Kalifiye eleman açığını dikkate alan Avrupa ülkeleri ekonomileri dışardan geleceke kalifiye göçmenlere kapılarını aralamağa başladı. Hemen hemen tüm Avrupa ülkeleri hükümetleri bir taraftan göç akınına karşı sert önlemleri birer birer gündeme getirirken, kalifiye göçmenin gelmesi için de şartları hafifletici kararlar almaya başladı. Almanya İçişleri Bakanı Wolfgang Schaeuble ve Çalışma Bakanı Olaf Scholz, dünyada kalifiye insanlar için sürdürülen rekabete Almanya’yı da başarılı bir şekilde dahil edebilmek amacıyla hükümetin bu yönde bir karar aldığını belirtmişlerdi.
Bakan Schaeuble, eylem programıyla itinalı bir şekilde Alman ekonomisindeki kalifiye eleman açığını kapatmak istediklerini ifade ederken Bakan Scholz da, üniversite ya da yüksek okul mezunu olan kalifiye yabancıların Almanya’ya gelmelerinin çok kolaylaşacağını söyledi. Böylece dünyada bu konuda süren rekabette daha başarılı olacaklarını ve bunun Almanya’nın ekonomik büyümesi için çok faydalı olacağını ifade eden Scholz, vasıflı yabancıların da ihtiyaca göre Almanya’ya gelmelerini sağlamak istediklerini kaydetmişti.
NELER YAPILACAK?
– Almanya ’da en az 250 bin Euro’luk yatırım yapan her yabancıya oturma izni verilecek.
– Almanya İçişleri Bakanlığı, AB’ye yeni üye olan ülkelerden Almanya’ya gelecek akademisyenlere 1 Ocak 2009’dan itibaren istihdam piyasasına girmelerinin önündeki tüm engelleri kaldırıyor.
– Kalifiye yabancıların Almanya’da süresiz oturma izni alabilmeleri için yılda 86 bin 400 Euro kazanmalarını öngören uygulamanın sınırı 63 bin 600 Euro’ya indirildi.

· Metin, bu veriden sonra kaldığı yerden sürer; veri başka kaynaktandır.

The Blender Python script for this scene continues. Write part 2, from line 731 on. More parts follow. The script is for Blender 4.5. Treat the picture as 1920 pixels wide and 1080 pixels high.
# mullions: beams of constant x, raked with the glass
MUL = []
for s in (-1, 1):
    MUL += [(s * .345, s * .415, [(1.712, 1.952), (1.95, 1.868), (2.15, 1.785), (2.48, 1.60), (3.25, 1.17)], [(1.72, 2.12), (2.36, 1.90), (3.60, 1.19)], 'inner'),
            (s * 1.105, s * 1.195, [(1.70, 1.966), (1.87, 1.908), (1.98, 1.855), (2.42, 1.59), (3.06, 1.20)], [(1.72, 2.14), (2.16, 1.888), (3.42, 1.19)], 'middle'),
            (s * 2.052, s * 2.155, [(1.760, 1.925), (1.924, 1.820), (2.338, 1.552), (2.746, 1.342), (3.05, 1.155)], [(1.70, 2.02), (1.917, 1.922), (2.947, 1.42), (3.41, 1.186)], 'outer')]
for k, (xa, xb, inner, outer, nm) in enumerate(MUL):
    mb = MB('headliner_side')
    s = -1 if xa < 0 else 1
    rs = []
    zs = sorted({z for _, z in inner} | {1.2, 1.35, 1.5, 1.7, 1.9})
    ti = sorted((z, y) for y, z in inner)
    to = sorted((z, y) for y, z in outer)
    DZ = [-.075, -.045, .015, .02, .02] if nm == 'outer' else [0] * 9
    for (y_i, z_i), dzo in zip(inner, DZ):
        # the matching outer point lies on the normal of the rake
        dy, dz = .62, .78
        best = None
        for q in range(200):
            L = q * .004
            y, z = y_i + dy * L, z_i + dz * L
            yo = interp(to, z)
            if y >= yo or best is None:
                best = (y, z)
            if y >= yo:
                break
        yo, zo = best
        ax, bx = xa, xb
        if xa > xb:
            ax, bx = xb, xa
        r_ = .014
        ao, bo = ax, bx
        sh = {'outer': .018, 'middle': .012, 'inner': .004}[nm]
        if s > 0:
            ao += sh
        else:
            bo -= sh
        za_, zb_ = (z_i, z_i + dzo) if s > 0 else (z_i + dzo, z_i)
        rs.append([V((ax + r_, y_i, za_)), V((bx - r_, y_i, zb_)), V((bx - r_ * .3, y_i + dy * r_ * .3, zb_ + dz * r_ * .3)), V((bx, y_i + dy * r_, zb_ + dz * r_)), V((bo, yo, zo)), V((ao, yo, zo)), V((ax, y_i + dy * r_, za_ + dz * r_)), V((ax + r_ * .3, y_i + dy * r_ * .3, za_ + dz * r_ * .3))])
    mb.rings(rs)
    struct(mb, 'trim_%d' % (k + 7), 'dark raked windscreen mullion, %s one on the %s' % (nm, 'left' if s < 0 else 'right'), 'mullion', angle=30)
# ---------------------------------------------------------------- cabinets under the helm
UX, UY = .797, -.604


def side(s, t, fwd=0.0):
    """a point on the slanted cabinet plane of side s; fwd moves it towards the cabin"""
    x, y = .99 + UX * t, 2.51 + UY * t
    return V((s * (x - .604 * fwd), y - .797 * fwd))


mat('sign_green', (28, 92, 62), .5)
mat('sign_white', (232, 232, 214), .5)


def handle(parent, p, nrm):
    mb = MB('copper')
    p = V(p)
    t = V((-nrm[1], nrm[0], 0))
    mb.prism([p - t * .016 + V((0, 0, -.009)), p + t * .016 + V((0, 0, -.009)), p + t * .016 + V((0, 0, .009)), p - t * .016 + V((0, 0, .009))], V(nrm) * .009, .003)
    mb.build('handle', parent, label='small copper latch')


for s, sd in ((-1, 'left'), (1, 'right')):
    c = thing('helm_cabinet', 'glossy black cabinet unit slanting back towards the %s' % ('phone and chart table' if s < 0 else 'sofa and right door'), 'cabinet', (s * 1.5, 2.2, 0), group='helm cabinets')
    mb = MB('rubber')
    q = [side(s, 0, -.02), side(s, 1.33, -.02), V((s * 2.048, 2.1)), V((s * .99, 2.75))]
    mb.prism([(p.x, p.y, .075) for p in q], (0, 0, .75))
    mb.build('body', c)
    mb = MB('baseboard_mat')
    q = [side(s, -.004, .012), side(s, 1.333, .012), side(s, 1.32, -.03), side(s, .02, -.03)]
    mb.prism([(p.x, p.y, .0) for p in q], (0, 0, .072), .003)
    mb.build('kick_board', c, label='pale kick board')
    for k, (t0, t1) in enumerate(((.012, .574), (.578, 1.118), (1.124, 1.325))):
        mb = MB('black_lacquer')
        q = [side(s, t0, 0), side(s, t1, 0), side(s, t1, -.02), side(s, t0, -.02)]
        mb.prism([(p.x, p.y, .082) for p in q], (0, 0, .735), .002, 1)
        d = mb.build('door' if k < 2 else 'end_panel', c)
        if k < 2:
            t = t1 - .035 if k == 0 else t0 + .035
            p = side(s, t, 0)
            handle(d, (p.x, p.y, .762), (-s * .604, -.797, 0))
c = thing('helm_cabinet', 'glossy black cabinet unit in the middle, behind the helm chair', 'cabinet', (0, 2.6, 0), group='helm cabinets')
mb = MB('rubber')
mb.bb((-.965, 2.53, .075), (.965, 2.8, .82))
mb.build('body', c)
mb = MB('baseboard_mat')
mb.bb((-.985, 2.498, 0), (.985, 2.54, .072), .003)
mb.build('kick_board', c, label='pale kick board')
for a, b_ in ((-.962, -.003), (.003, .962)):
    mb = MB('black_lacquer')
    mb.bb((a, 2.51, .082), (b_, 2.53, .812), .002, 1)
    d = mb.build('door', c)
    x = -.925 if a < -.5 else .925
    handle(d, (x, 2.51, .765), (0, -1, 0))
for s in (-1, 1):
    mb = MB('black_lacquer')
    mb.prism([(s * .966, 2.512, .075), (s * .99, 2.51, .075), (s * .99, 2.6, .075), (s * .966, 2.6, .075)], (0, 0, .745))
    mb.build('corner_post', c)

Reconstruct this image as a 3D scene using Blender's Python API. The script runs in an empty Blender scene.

– Belirli bir öncelik sırasına göre AB dışındaki ülkelerden gelecek yabancıların da 1 Ocak 2009 tarihinden itibaren istihdam piyasasına girmeleri sağlanacak.
– Almanya dışındaki Almanca eğitim veren üniversite ve yüksek okullardan gelen yabancılar için öncelik araştırması yapılmayacak.
– Çeşitli nedenlerden dolayı oturma izinleri olmamasına rağmen Almanya’da kalmalarına izin verilen göçmenlerin çocuklarının gerekli şartlara sahip oldukları takdirde istihdam piyasasına girmeleri kolaylaştırılacak.
– Eğitimini Almanya’da tamamlayan yabancı öğrencilerin en azından üç yıl Almanya’da çalışabilmesi için gerekli koşullar sağlanacak.
95 BİN MÜHENDİS GEREKLİ
Belli alanlarda kalifiye eleman bulunamamasının Almanya”ya pahalıya mal olduğunu söyleyen Federal Ekonomi Bakanı Michael Gloss özellikle iyi eğitimli mühendis bulmakta zorluk çekildiğine işaret etti. Almanya’da özellikle mühendislik ve teknisyenlik gibi alanlarda kalifiye eleman eksikliği nedeniyle ülkenin yılda 20 milyar Euro zarar ettiği bildirildi.Mannheim kentindeki Avrupa Ekonomik Araştırmalar Enstitüsü, 2014 yılında Almanya’nın 95 bin mühendis ile 400 bin akademisyen açığı olacağını duyurmuştu. Fen bilimleri alanında okuyan öğrenci sayısının azalmasının da bu açıkta önemli rol oynadığı belirtiliyor. Federal İstatistik Dairesi, geçen yıl fen bilimlerine yönelen üniversiteli sayısının yıllar sonra yüzde 9 oranında artmasına rağmen yaşlanan nüfusun ve hızlanan ekonomik büyümenin talebi karşılayamaya yetmeyeceğinden endişeli.
PATRONLAR İSTİYOR
Ekonomi Bakanı Michael Glos’un talimatı üzerine Alman Ekonomi Enstitüsü tarafından yapılan araştırmaya göre, söz konusu eleman eksikliğinin giderilmesiyle Almanya’nın Gayri Safi Milli Hasılasını (GSMH) yüzde 2’ye varan oranda artırması mümkün olacak.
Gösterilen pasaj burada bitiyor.